==== GIVEN DATA

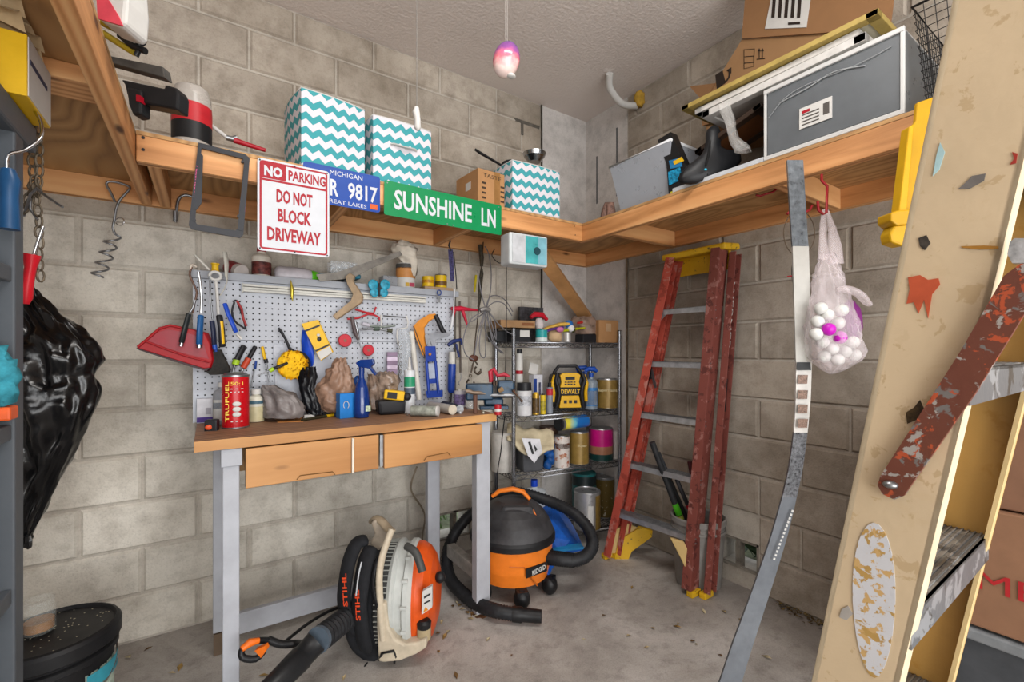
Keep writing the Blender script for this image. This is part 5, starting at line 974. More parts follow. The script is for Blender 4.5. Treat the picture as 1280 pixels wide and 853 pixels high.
m = MB(); m.bb(p+Vector((-.02, -.0535, .03)), p+Vector((.0, -.052, .05)), mt('#c9a23a', .5)); m.bb(p+Vector((.002, -.0535, .03)), p+Vector((.03, -.052, .05)), mt('#a83a52', .5)); m.build('label_squares', t)['kind'] = 'stuff'
m = MB(); m.loft([(301, 500, 508), (306, 492, 516), (313, 489, 520), (320, 492, 520), (326, 500, 521), (345, 515, 520)], dep(p)-.02, mt('#d9cfc0', .8), .6, .03, 20, 24, seed=4); one(m, 'rag', 'cream cloth draped over the orange labelled tub', 'cloth', p+UP*.156)
p = tray(545, 2.39); m = MB(); m.bb(p+Vector((-.085, -.04, 0)), p+Vector((.09, .04, .045)), mt('#b99c7c', .7)); one(m, 'wood_block', 'tan block on the tray carrying two yellow cans', 'block', p, bev=.003)
TIN = mt('#e6bd1a', .35, n=.06)
vessel('wood_filler_can', 'small yellow can, left of two on the tan block', 'can', p+Vector((-.048, 0, .0455)), .033, .058, TIN, lab=[(.35, .65, mt('#c98a20', .4, n=.3, sc=80))], cap=None)
vessel('wood_filler_can', 'small yellow can with metal rim, right of two on the tan block', 'can', p+Vector((.03, 0, .0455)), .034, .072, TIN, cap=(.035, .006, STEEL), lab=[(.15, .5, mt('#7a5626', .4, n=.3, sc=80))])
t = thing('butterfly_ornament', 'teal and blue butterfly clipped to the lamp bar', 'ornament', Yp(474, 360, 2.27))
for s in (-1, 1):
    m = MB()
    for (x, y, r) in ((7.5, -5, 6.2), (6, 5, 5.3)): c = Yp(474+s*x, 361+y, 2.27); m.ball(c, S(r, 2.4), mt('#2a9dbb', .4, n=.35, sc=60), 14, (1, .15, 1))
    m.build('wing', t)
m = MB(); m.tube([Yp(474, 354, 2.265), Yp(474, 371, 2.265)], .005, BLK2, 8); m.build('body', t)
m = MB(); m.tube([Yp(363, 350, 2.28), Yp(364, 354, 2.28), Yp(365, 362, 2.28), Yp(365, 372, 2.28), Yp(366, 377, 2.28)], [.001, .004, .009, .006, .001], mt('#b3a13c', .25, .7), 10); one(m, 'fishing_lure', 'small brass fishing lure hanging from the lamp bar', 'lure', Yp(364, 352, 2.28))
t = thing('key_ring', 'keys on a blue ring hanging at the right end of the tray', 'keys', Yp(549, 366, 2.30)); p = Yp(549, 366, 2.29); m = MB(); m.tube([p+Vector((.012*math.cos(a), 0, .014*math.sin(a))) for a in [i*.628 for i in range(10)]], .003, NVY, 8, closed=True); m.build('ring', t); m = MB(); m.bb(p+Vector((-.006, -.002, -.055)), p+Vector((.006, 0, -.016)), STEEL); m.build('key', t)
# ---------------- middle of the pegboard ----------------
handle_tool('screwdriver', 'black and lime gripped screwdriver leaning on the pegboard above the red fuel can', [(305, 433), (297, 448), (294, 456)], 2.30, .014, BLK2, [(293, 457), (291, 466)], .005, end=([(296, 450), (294, 456)], .0145, LIM, 'lime_band'))
handle_tool('screwdriver', 'black and red gripped screwdriver beside the lime one', [(319, 434), (311, 448), (305, 460)], 2.30, .014, BLK2, [(304, 461), (300, 470)], .005, end=([(311, 448), (304, 460)], .013, mt('#c8482c', .4), 'red_band'))
handle_tool('screwdriver', 'yellow gripped screwdriver hanging in the middle left of the pegboard', [(328, 434), (330, 444), (332, 451)], 2.31, .008, YEL, [(333, 453), (335, 468), (337, 478)], .003, end=([(332, 449), (333, 454)], .0085, BLK2, 'collar'))
handle_tool('screwdriver', 'thin blue gripped screwdriver between the red-banded and yellow ones', [(320, 452), (319, 461)], 2.31, .006, NVY, [(318, 462), (314, 485)], .0025)
t = thing('scrub_brush', 'black handled scrub brush with bright yellow bristles on the pegboard', 'brush', Yp(368, 450, 2.27))
m = MB(); m.tube([Yp(*q, 2.27) for q in [(348, 410), (351, 414), (357, 424), (362, 436), (370, 442)]], [.007, .011, .009, .012, .017], BLK2, 12, flat=.6); m.build('handle', t)
m = MB(); c = Yp(369, 456, 2.265); m.ball(c, .066, BLK2, 20, (1, .3, 1)); m.build('brush_head', t)
m = MB(); m.ball(Yp(365, 456, 2.246), .062, mt('#f7c210', .7, n=.12, sc=60, bump=.8), 26, (1, .32, 1), lump=.12, fr=9); m.build('bristle_base', t); m = MB(); rn = random.Random(5); c = Yp(365, 456, 2.243)
for i in range(60):
    a, r = rn.uniform(0, 6.28), .06*math.sqrt(rn.random()); q = c+Vector((r*math.cos(a), 0, r*math.sin(a)*1.0)); e = q+Vector((r*.15*math.cos(a), -.022, r*.15*math.sin(a))); s_ = Vector((.004, 0, 0)); m.add([q-s_, q+s_, e+s_*.7, e-s_*.7], [(0, 1, 2, 3)], mt('#efb40c', .6, n=.15)); m.add([q-UP*.004, q+UP*.004, e+UP*.003, e-UP*.003], [(0, 1, 2, 3)], mt('#efb40c', .6, n=.15))
m.build('bristles', t)['kind'] = 'stuff'
handle_tool('screwdriver', 'stubby black gripped screwdriver in front of the yellow bristles', [(359, 454), (350, 458), (342, 461)], 2.235, .011, BLK2, [(338, 463), (322, 470)], .003, end=([(342, 461), (337, 464)], .009, LIM, 'lime_band'))
t = thing('card_pack', 'yellow hang card package with white lower edge on the pegboard', 'package', Yp(395, 425, 2.29)); PK = lambda a, b: Yp(a, b, 2.275)
m = MB(); m.pix([(377, 405), (397, 400), (401, 408), (416, 440), (401, 451), (394, 438), (382, 415)], 0, .01, YEL, plane=PK); m.build('card', t)
m = MB(); m.pix([(396, 441), (412, 433), (415, 441), (401, 450)], 0, .001, LABW, plane=lambda a, b: Yp(a, b, 2.274)); m.build('white_panel', t); m = MB(); m.pix([(381, 413), (399, 406), (400, 408), (382, 415)], 0, .001, BLK2, plane=lambda a, b: Yp(a, b, 2.273)); m.pix([(394, 438), (411, 430), (412, 432), (395, 440)], 0, .001, BLK2, plane=lambda a, b: Yp(a, b, 2.273)); m.build('dark_stripes', t)['kind'] = 'stuff'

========

# THE REQUEST
All of the material above should be reproduced exactly, except the pictures.

# RESULT OF THE TASK
Keep writing the Blender script for this image. This is part 5, starting at line 974. More parts follow. The script is for Blender 4.5. Treat the picture as 1280 pixels wide and 853 pixels high.
m = MB(); m.bb(p+Vector((-.02, -.0535, .03)), p+Vector((.0, -.052, .05)), mt('#c9a23a', .5)); m.bb(p+Vector((.002, -.0535, .03)), p+Vector((.03, -.052, .05)), mt('#a83a52', .5)); m.build('label_squares', t)['kind'] = 'stuff'
m = MB(); m.loft([(301, 500, 508), (306, 492, 516), (313, 489, 520), (320, 492, 520), (326, 500, 521), (345, 515, 520)], dep(p)-.02, mt('#d9cfc0', .8), .6, .03, 20, 24, seed=4); one(m, 'rag', 'cream cloth draped over the orange labelled tub', 'cloth', p+UP*.156)
p = tray(545, 2.39); m = MB(); m.bb(p+Vector((-.085, -.04, 0)), p+Vector((.09, .04, .045)), mt('#b99c7c', .7)); one(m, 'wood_block', 'tan block on the tray carrying two yellow cans', 'block', p, bev=.003)
TIN = mt('#e6bd1a', .35, n=.06)
vessel('wood_filler_can', 'small yellow can, left of two on the tan block', 'can', p+Vector((-.048, 0, .0455)), .033, .058, TIN, lab=[(.35, .65, mt('#c98a20', .4, n=.3, sc=80))], cap=None)
vessel('wood_filler_can', 'small yellow can with metal rim, right of two on the tan block', 'can', p+Vector((.03, 0, .0455)), .034, .072, TIN, cap=(.035, .006, STEEL), lab=[(.15, .5, mt('#7a5626', .4, n=.3, sc=80))])
t = thing('butterfly_ornament', 'teal and blue butterfly clipped to the lamp bar', 'ornament', Yp(474, 360, 2.27))
for s in (-1, 1):
    m = MB()
    for (x, y, r) in ((7.5, -5, 6.2), (6, 5, 5.3)): c = Yp(474+s*x, 361+y, 2.27); m.ball(c, S(r, 2.4), mt('#2a9dbb', .4, n=.35, sc=60), 14, (1, .15, 1))
    m.build('wing', t)
m = MB(); m.tube([Yp(474, 354, 2.265), Yp(474, 371, 2.265)], .005, BLK2, 8); m.build('body', t)
m = MB(); m.tube([Yp(363, 350, 2.28), Yp(364, 354, 2.28), Yp(365, 362, 2.28), Yp(365, 372, 2.28), Yp(366, 377, 2.28)], [.001, .004, .009, .006, .001], mt('#b3a13c', .25, .7), 10); one(m, 'fishing_lure', 'small brass fishing lure hanging from the lamp bar', 'lure', Yp(364, 352, 2.28))
t = thing('key_ring', 'keys on a blue ring hanging at the right end of the tray', 'keys', Yp(549, 366, 2.30)); p = Yp(549, 366, 2.29); m = MB(); m.tube([p+Vector((.012*math.cos(a), 0, .014*math.sin(a))) for a in [i*.628 for i in range(10)]], .003, NVY, 8, closed=True); m.build('ring', t); m = MB(); m.bb(p+Vector((-.006, -.002, -.055)), p+Vector((.006, 0, -.016)), STEEL); m.build('key', t)
# ---------------- middle of the pegboard ----------------
handle_tool('screwdriver', 'black and lime gripped screwdriver leaning on the pegboard above the red fuel can', [(305, 433), (297, 448), (294, 456)], 2.30, .014, BLK2, [(293, 457), (291, 466)], .005, end=([(296, 450), (294, 456)], .0145, LIM, 'lime_band'))
handle_tool('screwdriver', 'black and red gripped screwdriver beside the lime one', [(319, 434), (311, 448), (305, 460)], 2.30, .014, BLK2, [(304, 461), (300, 470)], .005, end=([(311, 448), (304, 460)], .013, mt('#c8482c', .4), 'red_band'))
handle_tool('screwdriver', 'yellow gripped screwdriver hanging in the middle left of the pegboard', [(328, 434), (330, 444), (332, 451)], 2.31, .008, YEL, [(333, 453), (335, 468), (337, 478)], .003, end=([(332, 449), (333, 454)], .0085, BLK2, 'collar'))
handle_tool('screwdriver', 'thin blue gripped screwdriver between the red-banded and yellow ones', [(320, 452), (319, 461)], 2.31, .006, NVY, [(318, 462), (314, 485)], .0025)
t = thing('scrub_brush', 'black handled scrub brush with bright yellow bristles on the pegboard', 'brush', Yp(368, 450, 2.27))
m = MB(); m.tube([Yp(*q, 2.27) for q in [(348, 410), (351, 414), (357, 424), (362, 436), (370, 442)]], [.007, .011, .009, .012, .017], BLK2, 12, flat=.6); m.build('handle', t)
m = MB(); c = Yp(369, 456, 2.265); m.ball(c, .066, BLK2, 20, (1, .3, 1)); m.build('brush_head', t)
m = MB(); m.ball(Yp(365, 456, 2.246), .062, mt('#f7c210', .7, n=.12, sc=60, bump=.8), 26, (1, .32, 1), lump=.12, fr=9); m.build('bristle_base', t); m = MB(); rn = random.Random(5); c = Yp(365, 456, 2.243)
for i in range(60):
    a, r = rn.uniform(0, 6.28), .06*math.sqrt(rn.random()); q = c+Vector((r*math.cos(a), 0, r*math.sin(a)*1.0)); e = q+Vector((r*.15*math.cos(a), -.022, r*.15*math.sin(a))); s_ = Vector((.004, 0, 0)); m.add([q-s_, q+s_, e+s_*.7, e-s_*.7], [(0, 1, 2, 3)], mt('#efb40c', .6, n=.15)); m.add([q-UP*.004, q+UP*.004, e+UP*.003, e-UP*.003], [(0, 1, 2, 3)], mt('#efb40c', .6, n=.15))
m.build('bristles', t)['kind'] = 'stuff'
handle_tool('screwdriver', 'stubby black gripped screwdriver in front of the yellow bristles', [(359, 454), (350, 458), (342, 461)], 2.235, .011, BLK2, [(338, 463), (322, 470)], .003, end=([(342, 461), (337, 464)], .009, LIM, 'lime_band'))
t = thing('card_pack', 'yellow hang card package with white lower edge on the pegboard', 'package', Yp(395, 425, 2.29)); PK = lambda a, b: Yp(a, b, 2.275)
m = MB(); m.pix([(377, 405), (397, 400), (401, 408), (416, 440), (401, 451), (394, 438), (382, 415)], 0, .01, YEL, plane=PK); m.build('card', t)
m = MB(); m.pix([(396, 441), (412, 433), (415, 441), (401, 450)], 0, .001, LABW, plane=lambda a, b: Yp(a, b, 2.274)); m.build('white_panel', t); m = MB(); m.pix([(381, 413), (399, 406), (400, 408), (382, 415)], 0, .001, BLK2, plane=lambda a, b: Yp(a, b, 2.273)); m.pix([(394, 438), (411, 430), (412, 432), (395, 440)], 0, .001, BLK2, plane=lambda a, b: Yp(a, b, 2.273)); m.build('dark_stripes', t)['kind'] = 'stuff'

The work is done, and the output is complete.